The poor man next to me got to SLC and his flight to Germany was cancelled. So he was flying home since he would miss his meeting by the time they could rebook him. He was happy. Until he sat next to Leif and I. Leif konked after a short nurse time. I figured the guy next to me had a 4 and 7 yo, he knew what boobs were for and how kids were. I nursed Leif. We are landing. I am a touch nauseated for some reason. I focus on the horizon. I now understand that statement of stomach in throat. It wouldn't go down. We land, a slightly bumpy landing, I know I will be fine now. Relax. Oops. Up comes the Pizza Hut lunch, all over Leif, all over puppy, all over armrest.
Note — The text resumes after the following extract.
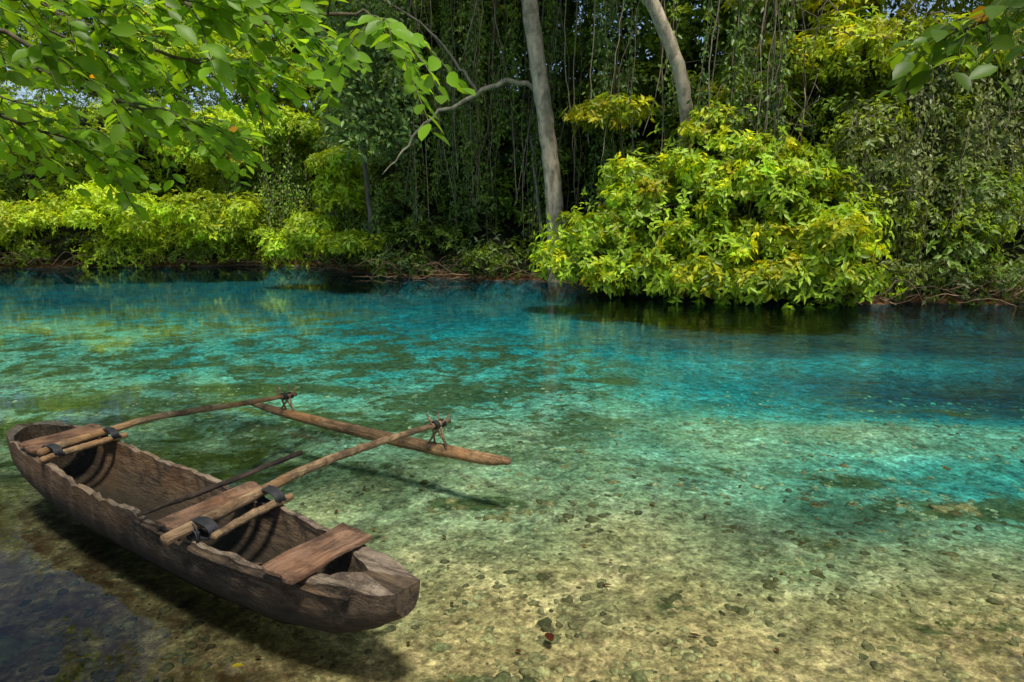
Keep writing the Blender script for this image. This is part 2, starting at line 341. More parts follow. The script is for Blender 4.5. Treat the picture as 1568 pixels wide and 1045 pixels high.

I am dying. No airsick bag in my pocket, nor the man's next to me. I can smell it, it stinks. Did I say I was dying? I was. The thing about now being a mom, I have the means to clean up any mess. I clean up Leif (no longer sleeping), wipe off puppy. The plane is deboarding and the man next to me runs, fast and far. I put my pouch on knowing that it is the only thing to cover my vomit soaked shirt. I am last off, get the stroller. Hans is waiting. He leans in to kiss me, "umm, I don't think you want to do that".
I am home. Sweet home. I love my house, my family, my dog. We are all back together in a babyproofed house.
Now if I could just get the apartment complex behind us to shut their damn irrigation water off (on for 8 hours yesterday according to neighbors) and quit flooding my backyard all would be super.